The data →
* Begin *

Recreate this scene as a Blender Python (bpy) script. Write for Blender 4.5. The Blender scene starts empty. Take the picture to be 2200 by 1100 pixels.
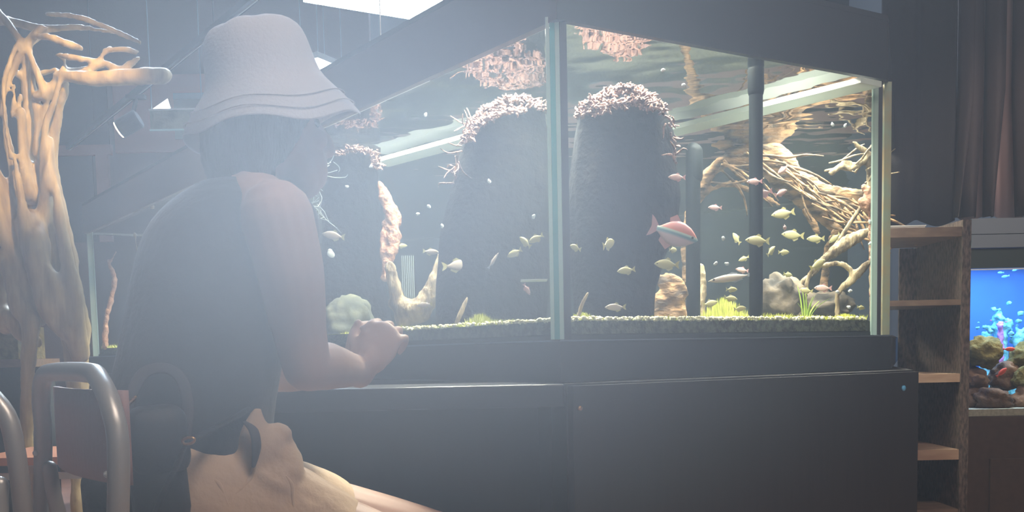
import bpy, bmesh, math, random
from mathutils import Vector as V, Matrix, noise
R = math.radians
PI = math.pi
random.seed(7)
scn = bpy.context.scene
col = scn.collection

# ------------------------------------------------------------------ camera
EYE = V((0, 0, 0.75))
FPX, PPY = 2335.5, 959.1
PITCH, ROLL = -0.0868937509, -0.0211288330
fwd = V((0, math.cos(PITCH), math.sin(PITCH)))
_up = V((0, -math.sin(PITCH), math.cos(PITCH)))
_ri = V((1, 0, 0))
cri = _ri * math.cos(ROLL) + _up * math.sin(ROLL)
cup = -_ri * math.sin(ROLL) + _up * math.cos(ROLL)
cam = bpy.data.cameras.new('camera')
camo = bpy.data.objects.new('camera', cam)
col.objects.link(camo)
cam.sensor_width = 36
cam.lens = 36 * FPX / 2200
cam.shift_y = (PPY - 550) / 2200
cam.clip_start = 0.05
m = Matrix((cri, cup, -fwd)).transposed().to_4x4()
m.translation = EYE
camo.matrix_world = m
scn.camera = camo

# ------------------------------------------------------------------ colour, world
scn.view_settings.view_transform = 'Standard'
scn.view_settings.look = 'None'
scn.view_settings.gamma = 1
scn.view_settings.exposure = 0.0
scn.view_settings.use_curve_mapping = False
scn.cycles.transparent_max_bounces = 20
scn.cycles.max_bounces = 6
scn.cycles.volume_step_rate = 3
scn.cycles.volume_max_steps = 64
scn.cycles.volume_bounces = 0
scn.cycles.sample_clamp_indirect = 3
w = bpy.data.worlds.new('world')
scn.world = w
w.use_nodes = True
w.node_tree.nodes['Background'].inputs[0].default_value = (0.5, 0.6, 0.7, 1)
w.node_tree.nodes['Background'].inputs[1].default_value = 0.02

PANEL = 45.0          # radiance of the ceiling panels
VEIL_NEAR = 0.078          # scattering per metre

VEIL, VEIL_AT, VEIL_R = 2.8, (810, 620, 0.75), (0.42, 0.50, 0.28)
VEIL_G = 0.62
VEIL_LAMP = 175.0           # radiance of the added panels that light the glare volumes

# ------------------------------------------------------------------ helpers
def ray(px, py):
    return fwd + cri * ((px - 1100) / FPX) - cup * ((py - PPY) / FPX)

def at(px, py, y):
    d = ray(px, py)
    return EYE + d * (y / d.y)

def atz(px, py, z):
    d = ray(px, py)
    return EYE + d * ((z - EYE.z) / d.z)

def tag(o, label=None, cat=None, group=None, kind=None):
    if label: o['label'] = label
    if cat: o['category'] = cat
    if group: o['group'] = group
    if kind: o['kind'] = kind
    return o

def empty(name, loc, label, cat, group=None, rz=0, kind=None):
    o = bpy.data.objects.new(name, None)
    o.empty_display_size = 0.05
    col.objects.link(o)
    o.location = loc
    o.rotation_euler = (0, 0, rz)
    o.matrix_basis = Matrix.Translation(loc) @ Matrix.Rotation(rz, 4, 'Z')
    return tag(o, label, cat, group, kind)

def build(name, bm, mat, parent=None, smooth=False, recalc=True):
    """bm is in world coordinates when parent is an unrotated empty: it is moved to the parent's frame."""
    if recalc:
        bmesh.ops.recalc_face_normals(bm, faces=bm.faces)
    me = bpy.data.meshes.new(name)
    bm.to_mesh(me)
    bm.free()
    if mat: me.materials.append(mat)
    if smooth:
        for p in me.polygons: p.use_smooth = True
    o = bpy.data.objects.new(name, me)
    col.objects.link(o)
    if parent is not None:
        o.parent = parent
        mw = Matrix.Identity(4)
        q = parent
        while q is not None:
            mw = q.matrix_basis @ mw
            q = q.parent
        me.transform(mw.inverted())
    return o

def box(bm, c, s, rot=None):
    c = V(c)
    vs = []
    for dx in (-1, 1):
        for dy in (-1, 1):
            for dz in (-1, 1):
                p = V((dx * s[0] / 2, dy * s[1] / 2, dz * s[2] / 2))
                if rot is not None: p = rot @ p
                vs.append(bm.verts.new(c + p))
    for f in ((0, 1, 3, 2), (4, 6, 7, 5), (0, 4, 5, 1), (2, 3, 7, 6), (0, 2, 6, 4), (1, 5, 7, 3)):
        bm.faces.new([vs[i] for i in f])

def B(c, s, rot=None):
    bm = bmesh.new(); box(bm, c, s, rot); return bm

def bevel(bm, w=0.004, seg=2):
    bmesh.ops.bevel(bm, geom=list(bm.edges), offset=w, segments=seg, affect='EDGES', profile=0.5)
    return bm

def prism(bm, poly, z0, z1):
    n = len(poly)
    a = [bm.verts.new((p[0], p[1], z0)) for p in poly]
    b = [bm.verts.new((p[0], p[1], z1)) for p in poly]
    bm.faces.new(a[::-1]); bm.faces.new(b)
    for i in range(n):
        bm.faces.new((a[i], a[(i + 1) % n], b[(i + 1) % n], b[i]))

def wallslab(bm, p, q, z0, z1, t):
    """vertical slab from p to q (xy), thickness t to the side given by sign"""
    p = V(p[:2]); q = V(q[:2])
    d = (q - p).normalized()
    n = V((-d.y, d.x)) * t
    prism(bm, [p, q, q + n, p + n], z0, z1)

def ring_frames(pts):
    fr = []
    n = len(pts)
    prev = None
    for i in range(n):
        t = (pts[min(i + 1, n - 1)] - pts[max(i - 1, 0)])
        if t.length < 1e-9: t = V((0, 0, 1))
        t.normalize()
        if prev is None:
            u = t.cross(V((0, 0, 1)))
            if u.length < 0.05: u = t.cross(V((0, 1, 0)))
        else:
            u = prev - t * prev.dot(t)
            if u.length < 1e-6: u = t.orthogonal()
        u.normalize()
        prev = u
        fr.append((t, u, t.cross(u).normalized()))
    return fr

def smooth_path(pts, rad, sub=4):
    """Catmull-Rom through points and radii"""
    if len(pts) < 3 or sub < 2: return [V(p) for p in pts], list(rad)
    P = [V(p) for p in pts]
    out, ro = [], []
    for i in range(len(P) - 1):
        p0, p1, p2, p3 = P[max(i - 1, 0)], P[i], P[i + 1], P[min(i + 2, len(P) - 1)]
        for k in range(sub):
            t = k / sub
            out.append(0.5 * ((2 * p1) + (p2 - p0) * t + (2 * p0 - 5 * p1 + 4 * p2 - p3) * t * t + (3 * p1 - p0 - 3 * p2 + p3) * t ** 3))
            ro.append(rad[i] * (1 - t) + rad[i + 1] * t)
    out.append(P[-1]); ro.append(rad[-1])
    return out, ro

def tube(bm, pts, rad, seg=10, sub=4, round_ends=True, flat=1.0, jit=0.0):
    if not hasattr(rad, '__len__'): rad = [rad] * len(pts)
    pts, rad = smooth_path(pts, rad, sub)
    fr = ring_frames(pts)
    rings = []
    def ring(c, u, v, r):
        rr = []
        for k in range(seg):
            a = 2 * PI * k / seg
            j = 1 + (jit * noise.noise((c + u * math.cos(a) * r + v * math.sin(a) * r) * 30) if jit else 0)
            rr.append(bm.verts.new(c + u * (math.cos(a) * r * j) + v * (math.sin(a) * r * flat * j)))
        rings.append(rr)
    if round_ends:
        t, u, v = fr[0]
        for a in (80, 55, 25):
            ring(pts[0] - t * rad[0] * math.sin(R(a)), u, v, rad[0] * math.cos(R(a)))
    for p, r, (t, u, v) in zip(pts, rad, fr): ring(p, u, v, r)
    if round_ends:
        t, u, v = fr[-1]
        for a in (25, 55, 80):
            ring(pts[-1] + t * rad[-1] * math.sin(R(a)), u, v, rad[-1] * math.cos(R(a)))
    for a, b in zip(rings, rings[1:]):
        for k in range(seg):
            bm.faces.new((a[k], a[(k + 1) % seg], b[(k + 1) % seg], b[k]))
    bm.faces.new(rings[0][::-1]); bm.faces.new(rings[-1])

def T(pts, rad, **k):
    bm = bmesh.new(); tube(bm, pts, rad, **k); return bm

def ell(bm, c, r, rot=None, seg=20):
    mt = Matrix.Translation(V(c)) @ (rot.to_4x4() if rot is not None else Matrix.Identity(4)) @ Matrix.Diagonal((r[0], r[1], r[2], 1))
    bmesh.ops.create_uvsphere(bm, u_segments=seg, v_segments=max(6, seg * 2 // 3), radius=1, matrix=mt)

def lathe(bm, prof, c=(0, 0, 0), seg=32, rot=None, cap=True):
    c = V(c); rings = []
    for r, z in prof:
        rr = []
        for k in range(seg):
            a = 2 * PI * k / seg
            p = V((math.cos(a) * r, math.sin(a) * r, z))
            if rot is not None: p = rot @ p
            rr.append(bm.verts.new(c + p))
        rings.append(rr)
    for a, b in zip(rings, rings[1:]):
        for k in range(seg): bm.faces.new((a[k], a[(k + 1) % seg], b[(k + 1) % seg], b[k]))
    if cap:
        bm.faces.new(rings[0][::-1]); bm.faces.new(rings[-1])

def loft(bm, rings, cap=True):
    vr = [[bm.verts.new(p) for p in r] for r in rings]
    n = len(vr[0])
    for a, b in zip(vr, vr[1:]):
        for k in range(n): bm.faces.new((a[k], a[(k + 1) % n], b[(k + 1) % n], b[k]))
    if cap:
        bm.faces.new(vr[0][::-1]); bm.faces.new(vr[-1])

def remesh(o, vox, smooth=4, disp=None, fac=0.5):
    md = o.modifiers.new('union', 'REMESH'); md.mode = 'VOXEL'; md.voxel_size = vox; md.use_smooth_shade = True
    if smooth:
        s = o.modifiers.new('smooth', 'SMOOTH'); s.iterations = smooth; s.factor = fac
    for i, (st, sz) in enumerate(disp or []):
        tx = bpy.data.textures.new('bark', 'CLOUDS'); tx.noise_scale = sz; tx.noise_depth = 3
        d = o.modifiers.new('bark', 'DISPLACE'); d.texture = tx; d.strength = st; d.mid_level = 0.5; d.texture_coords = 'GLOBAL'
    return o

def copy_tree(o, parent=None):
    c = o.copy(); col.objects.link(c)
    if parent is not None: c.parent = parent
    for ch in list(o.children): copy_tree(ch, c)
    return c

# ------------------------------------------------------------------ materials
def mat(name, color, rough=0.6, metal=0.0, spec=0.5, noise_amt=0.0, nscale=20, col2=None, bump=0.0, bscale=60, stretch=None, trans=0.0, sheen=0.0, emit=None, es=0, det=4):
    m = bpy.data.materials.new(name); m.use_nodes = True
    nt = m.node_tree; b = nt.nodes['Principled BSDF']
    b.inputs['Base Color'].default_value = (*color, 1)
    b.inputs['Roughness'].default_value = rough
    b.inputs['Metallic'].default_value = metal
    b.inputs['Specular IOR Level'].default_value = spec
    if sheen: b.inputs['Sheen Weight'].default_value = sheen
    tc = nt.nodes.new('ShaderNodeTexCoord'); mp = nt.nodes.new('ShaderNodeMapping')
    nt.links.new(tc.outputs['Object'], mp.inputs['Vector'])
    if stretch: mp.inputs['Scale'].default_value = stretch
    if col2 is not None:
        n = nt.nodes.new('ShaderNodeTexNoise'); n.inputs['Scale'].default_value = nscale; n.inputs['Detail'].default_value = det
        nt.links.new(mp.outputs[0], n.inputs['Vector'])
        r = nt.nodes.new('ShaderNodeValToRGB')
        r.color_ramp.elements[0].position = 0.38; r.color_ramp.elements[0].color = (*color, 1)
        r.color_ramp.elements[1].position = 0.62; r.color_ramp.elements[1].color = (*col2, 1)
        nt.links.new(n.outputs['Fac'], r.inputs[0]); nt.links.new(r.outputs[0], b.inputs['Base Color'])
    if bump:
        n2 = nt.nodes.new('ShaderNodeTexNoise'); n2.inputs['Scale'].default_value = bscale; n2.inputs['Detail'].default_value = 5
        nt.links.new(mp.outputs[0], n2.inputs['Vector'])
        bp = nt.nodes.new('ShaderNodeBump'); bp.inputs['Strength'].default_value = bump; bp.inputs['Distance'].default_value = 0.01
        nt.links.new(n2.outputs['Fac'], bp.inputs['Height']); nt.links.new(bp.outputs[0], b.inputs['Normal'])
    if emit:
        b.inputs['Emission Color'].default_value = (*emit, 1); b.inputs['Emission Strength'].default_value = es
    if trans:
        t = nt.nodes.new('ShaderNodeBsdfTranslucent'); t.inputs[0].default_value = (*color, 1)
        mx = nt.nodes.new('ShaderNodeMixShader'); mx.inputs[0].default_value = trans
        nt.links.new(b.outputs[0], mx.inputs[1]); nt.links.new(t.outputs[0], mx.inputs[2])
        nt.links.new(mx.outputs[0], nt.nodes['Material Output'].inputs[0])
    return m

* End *
* Begin *

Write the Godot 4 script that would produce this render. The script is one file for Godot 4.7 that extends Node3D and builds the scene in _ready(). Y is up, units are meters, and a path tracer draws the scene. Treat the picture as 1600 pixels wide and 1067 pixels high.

* End *

Aim of the task → Exactly reproduce the stretch that starts at the line containing "Recreate this scene" and ends at the line containing "col = scn.collection", both ends included; leave any pictures out.

Completed task →
Recreate this scene as a Blender Python (bpy) script. Write for Blender 4.5. The Blender scene starts empty. Take the picture to be 2200 by 1100 pixels.
import bpy, bmesh, math, random
from mathutils import Vector as V, Matrix, noise
R = math.radians
PI = math.pi
random.seed(7)
scn = bpy.context.scene
col = scn.collection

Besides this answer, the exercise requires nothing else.